Written request:
Print the listing below from its opening line through the line holding "0.004, 0.0001, 0.0024)", both ends included.

Source data:
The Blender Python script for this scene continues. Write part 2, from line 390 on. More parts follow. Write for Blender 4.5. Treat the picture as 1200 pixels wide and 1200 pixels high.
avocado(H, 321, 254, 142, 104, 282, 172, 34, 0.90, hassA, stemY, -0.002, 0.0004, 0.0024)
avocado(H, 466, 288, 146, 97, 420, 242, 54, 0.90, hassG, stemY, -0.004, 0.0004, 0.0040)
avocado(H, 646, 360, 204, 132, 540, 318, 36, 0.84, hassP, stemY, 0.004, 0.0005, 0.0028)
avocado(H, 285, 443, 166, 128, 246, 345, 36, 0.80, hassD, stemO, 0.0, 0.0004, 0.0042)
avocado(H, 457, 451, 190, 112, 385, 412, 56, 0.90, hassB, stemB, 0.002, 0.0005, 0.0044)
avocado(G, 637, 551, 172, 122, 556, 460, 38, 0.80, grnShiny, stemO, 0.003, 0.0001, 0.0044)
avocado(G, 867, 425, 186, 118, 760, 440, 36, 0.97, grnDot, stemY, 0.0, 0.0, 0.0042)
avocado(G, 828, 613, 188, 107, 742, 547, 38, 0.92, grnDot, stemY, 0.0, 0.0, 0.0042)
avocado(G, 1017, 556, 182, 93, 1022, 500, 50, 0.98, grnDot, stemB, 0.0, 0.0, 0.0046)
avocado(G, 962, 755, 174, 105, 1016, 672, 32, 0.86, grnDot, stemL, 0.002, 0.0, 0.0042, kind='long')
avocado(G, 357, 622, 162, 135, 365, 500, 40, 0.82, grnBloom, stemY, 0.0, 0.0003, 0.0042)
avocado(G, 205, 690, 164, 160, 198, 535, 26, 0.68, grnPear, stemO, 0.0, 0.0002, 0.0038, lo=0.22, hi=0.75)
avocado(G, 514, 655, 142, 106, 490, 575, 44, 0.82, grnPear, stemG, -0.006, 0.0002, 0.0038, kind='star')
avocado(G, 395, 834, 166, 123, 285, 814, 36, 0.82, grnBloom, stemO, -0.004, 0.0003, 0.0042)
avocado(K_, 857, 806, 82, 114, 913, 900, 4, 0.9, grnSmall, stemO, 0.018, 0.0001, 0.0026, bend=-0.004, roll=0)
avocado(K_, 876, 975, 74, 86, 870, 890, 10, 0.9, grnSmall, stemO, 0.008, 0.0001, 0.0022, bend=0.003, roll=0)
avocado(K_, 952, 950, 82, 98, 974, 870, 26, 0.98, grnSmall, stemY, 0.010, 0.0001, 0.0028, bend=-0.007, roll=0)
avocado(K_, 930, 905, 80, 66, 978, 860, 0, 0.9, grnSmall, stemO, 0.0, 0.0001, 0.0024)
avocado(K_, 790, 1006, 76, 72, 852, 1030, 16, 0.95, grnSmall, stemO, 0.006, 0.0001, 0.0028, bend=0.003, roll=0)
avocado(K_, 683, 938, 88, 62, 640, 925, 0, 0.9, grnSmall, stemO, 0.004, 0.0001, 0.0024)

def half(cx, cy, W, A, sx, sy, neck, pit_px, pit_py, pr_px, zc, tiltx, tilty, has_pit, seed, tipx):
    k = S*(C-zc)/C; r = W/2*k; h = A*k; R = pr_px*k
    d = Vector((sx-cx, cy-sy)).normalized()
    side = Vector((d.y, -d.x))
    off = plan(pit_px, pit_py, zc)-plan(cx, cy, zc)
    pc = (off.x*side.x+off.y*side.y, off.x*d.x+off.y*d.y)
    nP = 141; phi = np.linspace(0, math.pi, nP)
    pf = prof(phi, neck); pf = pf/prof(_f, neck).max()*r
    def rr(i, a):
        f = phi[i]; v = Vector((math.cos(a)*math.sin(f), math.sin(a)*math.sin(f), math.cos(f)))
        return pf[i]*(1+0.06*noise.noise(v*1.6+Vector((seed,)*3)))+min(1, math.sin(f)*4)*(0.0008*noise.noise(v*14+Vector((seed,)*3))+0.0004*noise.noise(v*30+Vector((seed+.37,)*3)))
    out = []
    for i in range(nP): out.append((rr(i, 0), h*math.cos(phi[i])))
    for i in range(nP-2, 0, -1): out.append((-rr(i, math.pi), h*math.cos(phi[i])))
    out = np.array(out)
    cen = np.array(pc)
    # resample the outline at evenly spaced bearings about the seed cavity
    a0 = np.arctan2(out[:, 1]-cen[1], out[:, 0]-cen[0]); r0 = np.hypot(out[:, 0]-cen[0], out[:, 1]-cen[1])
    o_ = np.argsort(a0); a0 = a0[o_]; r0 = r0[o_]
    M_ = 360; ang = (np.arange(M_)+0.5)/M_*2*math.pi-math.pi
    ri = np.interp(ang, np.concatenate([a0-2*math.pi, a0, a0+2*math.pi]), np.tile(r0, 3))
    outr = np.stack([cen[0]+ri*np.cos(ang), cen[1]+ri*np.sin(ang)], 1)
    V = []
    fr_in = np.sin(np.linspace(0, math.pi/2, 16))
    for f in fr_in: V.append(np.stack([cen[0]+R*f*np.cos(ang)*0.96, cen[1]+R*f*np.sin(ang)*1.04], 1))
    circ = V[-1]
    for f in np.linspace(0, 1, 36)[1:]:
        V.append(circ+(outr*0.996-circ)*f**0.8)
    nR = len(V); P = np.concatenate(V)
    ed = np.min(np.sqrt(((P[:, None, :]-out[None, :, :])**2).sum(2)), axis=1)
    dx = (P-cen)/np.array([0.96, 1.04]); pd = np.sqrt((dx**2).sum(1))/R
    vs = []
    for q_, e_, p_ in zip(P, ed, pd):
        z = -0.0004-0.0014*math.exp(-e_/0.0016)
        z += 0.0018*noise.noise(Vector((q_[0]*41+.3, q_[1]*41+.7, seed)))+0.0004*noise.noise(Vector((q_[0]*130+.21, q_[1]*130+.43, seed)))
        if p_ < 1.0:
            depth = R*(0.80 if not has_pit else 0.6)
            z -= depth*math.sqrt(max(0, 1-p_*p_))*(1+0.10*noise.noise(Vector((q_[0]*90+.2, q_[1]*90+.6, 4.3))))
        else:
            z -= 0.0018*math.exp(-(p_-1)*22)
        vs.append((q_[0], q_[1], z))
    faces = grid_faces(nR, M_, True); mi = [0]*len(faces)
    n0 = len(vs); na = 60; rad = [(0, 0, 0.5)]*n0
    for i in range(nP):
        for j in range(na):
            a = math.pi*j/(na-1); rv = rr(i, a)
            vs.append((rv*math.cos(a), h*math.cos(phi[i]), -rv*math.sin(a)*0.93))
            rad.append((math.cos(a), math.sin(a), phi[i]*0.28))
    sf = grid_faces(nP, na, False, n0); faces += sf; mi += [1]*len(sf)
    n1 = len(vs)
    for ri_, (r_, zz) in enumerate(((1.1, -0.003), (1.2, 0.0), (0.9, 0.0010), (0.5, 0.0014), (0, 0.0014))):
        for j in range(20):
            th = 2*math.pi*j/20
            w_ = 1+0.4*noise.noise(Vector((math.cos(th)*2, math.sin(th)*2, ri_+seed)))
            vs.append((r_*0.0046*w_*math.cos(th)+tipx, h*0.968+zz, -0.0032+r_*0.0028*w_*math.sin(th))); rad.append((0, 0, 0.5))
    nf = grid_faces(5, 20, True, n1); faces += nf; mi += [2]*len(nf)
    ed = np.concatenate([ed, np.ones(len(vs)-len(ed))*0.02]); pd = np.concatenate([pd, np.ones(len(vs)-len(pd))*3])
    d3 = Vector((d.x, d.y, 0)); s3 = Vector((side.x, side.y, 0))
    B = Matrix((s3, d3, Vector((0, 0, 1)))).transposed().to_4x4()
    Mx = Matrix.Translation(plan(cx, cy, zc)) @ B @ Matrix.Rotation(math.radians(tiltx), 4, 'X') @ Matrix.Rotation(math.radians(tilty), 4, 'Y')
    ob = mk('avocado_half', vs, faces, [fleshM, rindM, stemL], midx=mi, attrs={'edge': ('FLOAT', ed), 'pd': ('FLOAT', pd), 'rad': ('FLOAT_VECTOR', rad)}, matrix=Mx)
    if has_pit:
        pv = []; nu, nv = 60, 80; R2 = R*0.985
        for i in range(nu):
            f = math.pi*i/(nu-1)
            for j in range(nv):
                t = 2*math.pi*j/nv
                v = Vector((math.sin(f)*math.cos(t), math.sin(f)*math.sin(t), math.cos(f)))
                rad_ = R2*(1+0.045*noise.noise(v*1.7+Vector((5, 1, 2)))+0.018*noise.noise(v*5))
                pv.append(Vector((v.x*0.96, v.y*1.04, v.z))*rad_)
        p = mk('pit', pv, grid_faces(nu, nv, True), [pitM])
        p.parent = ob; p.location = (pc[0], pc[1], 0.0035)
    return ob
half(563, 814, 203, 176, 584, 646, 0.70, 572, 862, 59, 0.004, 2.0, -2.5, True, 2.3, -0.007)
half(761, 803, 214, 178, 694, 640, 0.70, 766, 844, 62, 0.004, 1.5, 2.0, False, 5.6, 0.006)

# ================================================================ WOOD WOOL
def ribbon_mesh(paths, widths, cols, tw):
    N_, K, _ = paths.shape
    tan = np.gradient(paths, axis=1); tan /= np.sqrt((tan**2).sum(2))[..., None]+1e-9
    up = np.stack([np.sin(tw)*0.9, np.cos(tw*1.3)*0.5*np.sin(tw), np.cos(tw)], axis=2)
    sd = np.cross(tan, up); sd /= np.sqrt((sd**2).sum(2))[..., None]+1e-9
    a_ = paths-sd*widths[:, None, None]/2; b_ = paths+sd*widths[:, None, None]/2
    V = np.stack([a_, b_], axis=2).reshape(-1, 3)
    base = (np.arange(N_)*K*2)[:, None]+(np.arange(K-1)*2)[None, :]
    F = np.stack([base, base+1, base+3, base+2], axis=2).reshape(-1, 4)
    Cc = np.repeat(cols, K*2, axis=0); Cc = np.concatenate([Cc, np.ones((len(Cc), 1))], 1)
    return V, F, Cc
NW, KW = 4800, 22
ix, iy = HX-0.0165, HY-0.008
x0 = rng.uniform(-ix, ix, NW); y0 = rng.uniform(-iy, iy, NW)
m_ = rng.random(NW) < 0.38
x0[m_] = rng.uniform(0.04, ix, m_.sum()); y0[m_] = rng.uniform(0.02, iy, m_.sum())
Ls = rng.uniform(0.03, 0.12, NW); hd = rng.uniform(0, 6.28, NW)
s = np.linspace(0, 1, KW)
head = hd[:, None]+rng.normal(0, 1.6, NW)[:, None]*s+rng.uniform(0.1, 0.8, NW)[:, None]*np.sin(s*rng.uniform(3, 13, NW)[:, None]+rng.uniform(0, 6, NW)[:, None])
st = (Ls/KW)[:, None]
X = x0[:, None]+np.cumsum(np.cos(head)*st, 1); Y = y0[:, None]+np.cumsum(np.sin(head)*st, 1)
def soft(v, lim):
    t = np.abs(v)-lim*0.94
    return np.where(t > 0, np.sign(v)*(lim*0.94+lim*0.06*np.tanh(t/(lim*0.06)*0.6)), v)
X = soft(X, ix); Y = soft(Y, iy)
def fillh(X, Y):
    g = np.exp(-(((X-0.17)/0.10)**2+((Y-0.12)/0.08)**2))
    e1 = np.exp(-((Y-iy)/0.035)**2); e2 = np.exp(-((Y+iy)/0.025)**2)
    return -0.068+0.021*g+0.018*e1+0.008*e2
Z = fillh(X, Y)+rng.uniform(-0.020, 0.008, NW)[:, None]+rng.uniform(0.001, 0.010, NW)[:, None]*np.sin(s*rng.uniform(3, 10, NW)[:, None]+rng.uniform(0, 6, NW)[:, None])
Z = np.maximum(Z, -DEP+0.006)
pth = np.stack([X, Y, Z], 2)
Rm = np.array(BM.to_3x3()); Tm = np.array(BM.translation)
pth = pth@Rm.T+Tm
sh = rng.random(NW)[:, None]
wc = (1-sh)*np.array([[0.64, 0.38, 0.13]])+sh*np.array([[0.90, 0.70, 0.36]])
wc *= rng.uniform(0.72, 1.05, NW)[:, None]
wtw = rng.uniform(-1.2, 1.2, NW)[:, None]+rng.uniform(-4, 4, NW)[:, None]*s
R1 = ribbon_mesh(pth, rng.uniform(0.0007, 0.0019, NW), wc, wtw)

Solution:
The Blender Python script for this scene continues. Write part 2, from line 390 on. More parts follow. Write for Blender 4.5. Treat the picture as 1200 pixels wide and 1200 pixels high.
avocado(H, 321, 254, 142, 104, 282, 172, 34, 0.90, hassA, stemY, -0.002, 0.0004, 0.0024)
avocado(H, 466, 288, 146, 97, 420, 242, 54, 0.90, hassG, stemY, -0.004, 0.0004, 0.0040)
avocado(H, 646, 360, 204, 132, 540, 318, 36, 0.84, hassP, stemY, 0.004, 0.0005, 0.0028)
avocado(H, 285, 443, 166, 128, 246, 345, 36, 0.80, hassD, stemO, 0.0, 0.0004, 0.0042)
avocado(H, 457, 451, 190, 112, 385, 412, 56, 0.90, hassB, stemB, 0.002, 0.0005, 0.0044)
avocado(G, 637, 551, 172, 122, 556, 460, 38, 0.80, grnShiny, stemO, 0.003, 0.0001, 0.0044)
avocado(G, 867, 425, 186, 118, 760, 440, 36, 0.97, grnDot, stemY, 0.0, 0.0, 0.0042)
avocado(G, 828, 613, 188, 107, 742, 547, 38, 0.92, grnDot, stemY, 0.0, 0.0, 0.0042)
avocado(G, 1017, 556, 182, 93, 1022, 500, 50, 0.98, grnDot, stemB, 0.0, 0.0, 0.0046)
avocado(G, 962, 755, 174, 105, 1016, 672, 32, 0.86, grnDot, stemL, 0.002, 0.0, 0.0042, kind='long')
avocado(G, 357, 622, 162, 135, 365, 500, 40, 0.82, grnBloom, stemY, 0.0, 0.0003, 0.0042)
avocado(G, 205, 690, 164, 160, 198, 535, 26, 0.68, grnPear, stemO, 0.0, 0.0002, 0.0038, lo=0.22, hi=0.75)
avocado(G, 514, 655, 142, 106, 490, 575, 44, 0.82, grnPear, stemG, -0.006, 0.0002, 0.0038, kind='star')
avocado(G, 395, 834, 166, 123, 285, 814, 36, 0.82, grnBloom, stemO, -0.004, 0.0003, 0.0042)
avocado(K_, 857, 806, 82, 114, 913, 900, 4, 0.9, grnSmall, stemO, 0.018, 0.0001, 0.0026, bend=-0.004, roll=0)
avocado(K_, 876, 975, 74, 86, 870, 890, 10, 0.9, grnSmall, stemO, 0.008, 0.0001, 0.0022, bend=0.003, roll=0)
avocado(K_, 952, 950, 82, 98, 974, 870, 26, 0.98, grnSmall, stemY, 0.010, 0.0001, 0.0028, bend=-0.007, roll=0)
avocado(K_, 930, 905, 80, 66, 978, 860, 0, 0.9, grnSmall, stemO, 0.0, 0.0001, 0.0024)
avocado(K_, 790, 1006, 76, 72, 852, 1030, 16, 0.95, grnSmall, stemO, 0.006, 0.0001, 0.0028, bend=0.003, roll=0)
avocado(K_, 683, 938, 88, 62, 640, 925, 0, 0.9, grnSmall, stemO, 0.004, 0.0001, 0.0024)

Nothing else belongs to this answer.